I played combat ... With my mother. The day we got our 2600. It was accessible, simple, and as a child, made me see my mom in a whole new light. I'm 40 now, but feel like a little boy realizing that his mom is fun whenever I see that game come up.
80's kid here. My mom could always kick my butt in a small set of video games. Galaga, Ms. Pacman, Tetris. But she can't beat the first couple levels in Super Mario Brothers to save her lift.
For my money, in terms of accessibility and fun while having a steep but manageable difficulty curve - the 2600 game that stands up the best today is Kaboom. It can induce an almost zen-like state that is very hard to capture in gaming.
Fully agree. I would love to see a modern version (complete with control wheel) in HD with smooth frame rates. Still have found memories of sitting in front of an RCA XL-100 console tv with my eyes burning trying to catch all those bombs. Wish I would have sent in my score back in the day to get the Patch from Activision.
Ha! I played 4 player Warlords in the dorms at Ga Tech during its era. Lots of fond memories of Techwood/McDaniel hall. Glad to know that the tradition continued!
I was quite young when ET came out. I loved ET, but the game was basically impossible for me to play because I couldn't get out of the pits very well; which was exacerbated by falling into them when I shouldn't have.
In contrast, Combat was easy to figure out and play and I could play it with loved ones.
I'd suppose most kids learned quickly that you could float mid fall and bypass the energy penalty. Even if you fell by accident, it cost practically nothing.
One of the reasons ET flopped was because the game was confusing. Combat, meanwhile, is literally just player 1 and player 2 trying to shoot each other. In terms of accessibility, engagement and gameplay Combat is objectively better.

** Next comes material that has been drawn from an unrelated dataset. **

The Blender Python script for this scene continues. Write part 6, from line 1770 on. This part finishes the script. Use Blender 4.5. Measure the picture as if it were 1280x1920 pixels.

Graphically it was so-so. But the game play itself was just not fun. The worst part of it was the time limit was basically the number of "steps" the character moved, and you had to collect these "communicator" parts that were buried randomly in pits and then use some kind of crappy "levitation" move to get out. And that took up extra energy as well so it cut into your time limit to find the next communicator piece.
Never beat it. Got extremely annoyed/bored with it after a short time. There were games with much worse graphics and sound that had a much better gameplay overall.
Everyone forgets about Pac-Man, that was another huge contributor to the crash. The 2600 couldn't handle 5 sprites, so they used one sprite for all the ghosts and showed one per frame. The flickering ghosts against the bright blue background was physically painful to watch.
They estimated 10 million consoles were actively being played, so they made 12 million copies. They sold 7 million, and that's before returns. 7 million people who would think twice before buying another Atari game.
That was he one thing I complained most about with the Atari PacMan. I don't think I ever noticed the flickering ghosts specifically, or even how different the bird layout was vs the arcade version.
But instead of a cherry/orange/pretzel that moved around the screen, the bonus fruit was a dark-brown square inside another slightly-larger light-brown square. It didn't move, it didn't look good, and as a kid I felt like this was the classic example of either the game designers cutting corners or limitations of the system.
I used to joke about this specific example as one of the key reasons to move on to better consoles when they came around.